'Grand Theft' For The Big Screen?

While parents might see video games as a waste of time and money, some young gamers could be training to be the next Stephen Spielberg.

Not in the glitzy world of cinema, but in the online world of machinima: Making movies and music videos using characters and settings from best-selling video games.

Machinima director April Hoffmann told CBS News correspondent Vince Gonzales, "Most people say 'machina-what?'"

With programs and tricks that control and record game play, machinima directors like Hoffman make characters act out a story set in their favorite games.

Her award-winning online series, "The Awakening," echoes the likely lament of all game characters.

"This world that we live in, it suddenly seems so calculated — almost pointless," Hoffman's film says.

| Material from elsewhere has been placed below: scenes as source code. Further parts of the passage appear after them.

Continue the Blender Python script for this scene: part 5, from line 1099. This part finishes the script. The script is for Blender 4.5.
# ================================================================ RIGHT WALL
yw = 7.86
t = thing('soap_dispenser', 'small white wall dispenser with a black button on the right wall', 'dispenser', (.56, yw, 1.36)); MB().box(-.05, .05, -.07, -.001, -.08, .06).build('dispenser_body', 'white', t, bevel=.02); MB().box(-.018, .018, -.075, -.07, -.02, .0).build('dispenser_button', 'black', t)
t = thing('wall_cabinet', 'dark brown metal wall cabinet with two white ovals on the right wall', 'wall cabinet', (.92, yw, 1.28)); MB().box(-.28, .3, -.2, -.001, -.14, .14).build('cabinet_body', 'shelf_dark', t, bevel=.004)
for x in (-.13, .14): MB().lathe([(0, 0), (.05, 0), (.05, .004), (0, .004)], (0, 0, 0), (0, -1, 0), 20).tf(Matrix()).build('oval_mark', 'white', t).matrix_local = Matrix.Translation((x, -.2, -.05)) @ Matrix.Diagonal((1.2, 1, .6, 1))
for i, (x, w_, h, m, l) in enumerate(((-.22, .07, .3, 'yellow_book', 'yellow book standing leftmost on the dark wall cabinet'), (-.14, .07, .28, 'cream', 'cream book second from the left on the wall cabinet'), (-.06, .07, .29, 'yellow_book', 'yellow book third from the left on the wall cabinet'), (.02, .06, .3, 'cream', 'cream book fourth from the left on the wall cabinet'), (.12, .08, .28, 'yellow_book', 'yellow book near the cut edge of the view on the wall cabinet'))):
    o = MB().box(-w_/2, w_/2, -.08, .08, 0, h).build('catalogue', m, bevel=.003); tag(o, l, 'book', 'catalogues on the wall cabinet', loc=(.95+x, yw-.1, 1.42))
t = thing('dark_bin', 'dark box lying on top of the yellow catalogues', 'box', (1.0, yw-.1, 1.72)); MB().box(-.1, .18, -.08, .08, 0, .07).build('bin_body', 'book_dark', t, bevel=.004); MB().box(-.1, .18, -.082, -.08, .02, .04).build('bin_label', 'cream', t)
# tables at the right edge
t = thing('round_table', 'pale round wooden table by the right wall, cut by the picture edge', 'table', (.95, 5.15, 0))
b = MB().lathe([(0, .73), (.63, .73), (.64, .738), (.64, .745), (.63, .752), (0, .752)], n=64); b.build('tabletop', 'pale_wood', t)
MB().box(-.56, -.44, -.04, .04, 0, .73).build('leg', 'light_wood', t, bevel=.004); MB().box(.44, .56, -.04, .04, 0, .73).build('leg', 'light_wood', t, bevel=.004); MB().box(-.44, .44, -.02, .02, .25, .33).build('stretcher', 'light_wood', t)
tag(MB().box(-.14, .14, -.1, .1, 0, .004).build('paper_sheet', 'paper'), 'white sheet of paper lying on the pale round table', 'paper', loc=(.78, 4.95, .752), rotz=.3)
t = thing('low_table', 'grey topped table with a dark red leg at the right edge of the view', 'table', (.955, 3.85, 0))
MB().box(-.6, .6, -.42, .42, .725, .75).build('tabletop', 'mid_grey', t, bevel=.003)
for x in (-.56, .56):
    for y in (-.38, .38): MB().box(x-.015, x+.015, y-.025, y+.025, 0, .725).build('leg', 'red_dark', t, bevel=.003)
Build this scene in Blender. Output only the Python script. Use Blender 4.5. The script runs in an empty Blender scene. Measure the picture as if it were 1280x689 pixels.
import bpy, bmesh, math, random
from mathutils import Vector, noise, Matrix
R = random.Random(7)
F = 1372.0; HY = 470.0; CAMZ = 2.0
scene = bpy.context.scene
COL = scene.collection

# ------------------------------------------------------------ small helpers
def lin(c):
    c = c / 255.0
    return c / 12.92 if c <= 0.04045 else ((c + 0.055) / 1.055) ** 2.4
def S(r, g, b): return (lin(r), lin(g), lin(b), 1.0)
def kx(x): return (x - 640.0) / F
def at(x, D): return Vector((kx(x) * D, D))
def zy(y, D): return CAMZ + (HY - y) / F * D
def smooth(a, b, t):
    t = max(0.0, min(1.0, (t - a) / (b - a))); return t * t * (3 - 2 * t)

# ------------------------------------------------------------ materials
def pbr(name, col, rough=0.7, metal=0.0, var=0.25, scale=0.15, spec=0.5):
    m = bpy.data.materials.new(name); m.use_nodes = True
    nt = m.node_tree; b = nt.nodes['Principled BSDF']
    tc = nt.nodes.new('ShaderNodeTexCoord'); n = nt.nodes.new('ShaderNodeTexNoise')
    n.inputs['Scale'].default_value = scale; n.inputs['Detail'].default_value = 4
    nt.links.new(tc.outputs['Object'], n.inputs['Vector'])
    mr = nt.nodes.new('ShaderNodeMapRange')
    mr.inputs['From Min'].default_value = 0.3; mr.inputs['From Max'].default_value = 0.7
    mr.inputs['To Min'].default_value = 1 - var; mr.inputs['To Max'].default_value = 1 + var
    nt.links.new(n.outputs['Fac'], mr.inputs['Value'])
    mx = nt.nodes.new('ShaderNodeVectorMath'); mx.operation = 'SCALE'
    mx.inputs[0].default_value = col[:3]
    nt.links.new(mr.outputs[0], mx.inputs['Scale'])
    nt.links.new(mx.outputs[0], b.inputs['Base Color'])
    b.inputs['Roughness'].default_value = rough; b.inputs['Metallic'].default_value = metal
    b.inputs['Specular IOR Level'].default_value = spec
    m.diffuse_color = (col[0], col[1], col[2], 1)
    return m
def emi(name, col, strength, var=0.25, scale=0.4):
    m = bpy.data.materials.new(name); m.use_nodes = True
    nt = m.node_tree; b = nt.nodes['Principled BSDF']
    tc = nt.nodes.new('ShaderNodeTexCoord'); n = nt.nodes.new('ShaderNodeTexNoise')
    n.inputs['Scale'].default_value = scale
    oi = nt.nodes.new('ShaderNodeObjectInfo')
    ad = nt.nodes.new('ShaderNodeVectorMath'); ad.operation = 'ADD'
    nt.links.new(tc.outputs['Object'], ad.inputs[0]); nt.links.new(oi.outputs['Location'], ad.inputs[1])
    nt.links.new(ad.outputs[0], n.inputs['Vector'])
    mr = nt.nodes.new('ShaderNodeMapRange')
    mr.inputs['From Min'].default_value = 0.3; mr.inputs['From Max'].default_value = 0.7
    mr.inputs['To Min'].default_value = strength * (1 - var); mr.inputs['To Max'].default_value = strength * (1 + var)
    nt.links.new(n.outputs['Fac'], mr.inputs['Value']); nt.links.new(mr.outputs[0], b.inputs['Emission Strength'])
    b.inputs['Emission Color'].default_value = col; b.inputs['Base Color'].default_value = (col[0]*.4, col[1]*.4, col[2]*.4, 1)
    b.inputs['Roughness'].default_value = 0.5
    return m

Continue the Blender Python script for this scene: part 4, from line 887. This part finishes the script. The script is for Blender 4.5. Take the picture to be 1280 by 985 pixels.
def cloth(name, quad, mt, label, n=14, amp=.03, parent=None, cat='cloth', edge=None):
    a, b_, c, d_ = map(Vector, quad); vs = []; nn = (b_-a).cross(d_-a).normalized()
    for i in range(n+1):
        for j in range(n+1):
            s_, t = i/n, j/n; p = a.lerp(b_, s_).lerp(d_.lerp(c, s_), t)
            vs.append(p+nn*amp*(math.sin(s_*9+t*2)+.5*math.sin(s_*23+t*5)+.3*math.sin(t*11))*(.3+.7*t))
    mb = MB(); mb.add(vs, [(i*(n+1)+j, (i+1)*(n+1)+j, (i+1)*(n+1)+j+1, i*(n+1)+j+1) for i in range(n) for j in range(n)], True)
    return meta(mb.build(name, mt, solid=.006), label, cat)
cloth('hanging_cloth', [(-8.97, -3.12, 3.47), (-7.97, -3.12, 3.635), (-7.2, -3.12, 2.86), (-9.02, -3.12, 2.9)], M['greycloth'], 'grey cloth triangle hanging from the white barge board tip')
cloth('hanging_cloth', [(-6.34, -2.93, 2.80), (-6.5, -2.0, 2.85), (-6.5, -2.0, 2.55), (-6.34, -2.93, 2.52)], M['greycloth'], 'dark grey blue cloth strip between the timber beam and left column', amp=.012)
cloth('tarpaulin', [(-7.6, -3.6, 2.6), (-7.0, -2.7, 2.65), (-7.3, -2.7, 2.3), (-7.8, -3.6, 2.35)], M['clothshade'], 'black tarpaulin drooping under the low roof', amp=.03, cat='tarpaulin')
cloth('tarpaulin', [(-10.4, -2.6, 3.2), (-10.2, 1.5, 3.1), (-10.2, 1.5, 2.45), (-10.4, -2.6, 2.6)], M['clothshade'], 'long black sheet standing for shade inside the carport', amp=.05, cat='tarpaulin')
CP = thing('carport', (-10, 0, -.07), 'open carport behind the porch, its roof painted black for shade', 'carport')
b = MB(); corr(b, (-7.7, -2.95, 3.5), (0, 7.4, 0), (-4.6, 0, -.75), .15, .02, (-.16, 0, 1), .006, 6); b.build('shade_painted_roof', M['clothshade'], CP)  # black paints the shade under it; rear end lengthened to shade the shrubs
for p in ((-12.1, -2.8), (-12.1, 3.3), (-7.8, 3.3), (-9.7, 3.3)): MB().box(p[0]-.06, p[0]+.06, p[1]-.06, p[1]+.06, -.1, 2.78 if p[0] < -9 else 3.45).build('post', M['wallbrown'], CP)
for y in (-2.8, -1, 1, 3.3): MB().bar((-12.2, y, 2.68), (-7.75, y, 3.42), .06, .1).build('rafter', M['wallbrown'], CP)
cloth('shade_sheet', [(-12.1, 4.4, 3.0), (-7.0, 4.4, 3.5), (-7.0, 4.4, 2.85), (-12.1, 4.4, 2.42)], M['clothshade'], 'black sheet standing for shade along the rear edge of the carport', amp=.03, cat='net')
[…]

Players worldwide are using games in ways their creators never intended, like turning one of the most violent games, "Grand Theft Auto," into a love story.

And favorite films such as "A Few Good Men" have been re-created almost shot-for-shot in machinima.

In the film version Jack Nicholson asked, "You want the answers?" And Tom Cruise shouted, "I want the truth." In the machinima world, the words are the same, but the characters are animated.

Also, classic comedy sketches have been given a computer animated facelift, such as "Who's on First?" with Abbot and Costello.

Paul Marino runs the fledgling Machinima Academy of Arts and Sciences — an important-sounding name he believes the new industry will grow into.

"We're going to see a lot more people creating machinima series based on these games that they spend so many hours playing," Marino said.

Hoffman's game-playing became a paying job when she made a game commercial.

Machinima is now used for car ads, and MTV-2 features machinima music videos.

And forget about hiring extras. Epic battles are being recreated with video game soldiers.

But so far there is no evidence machinima will ever be used to replace real reporters willing to go anywhere to deliver the news affecting the lives and livelihoods of real Americans.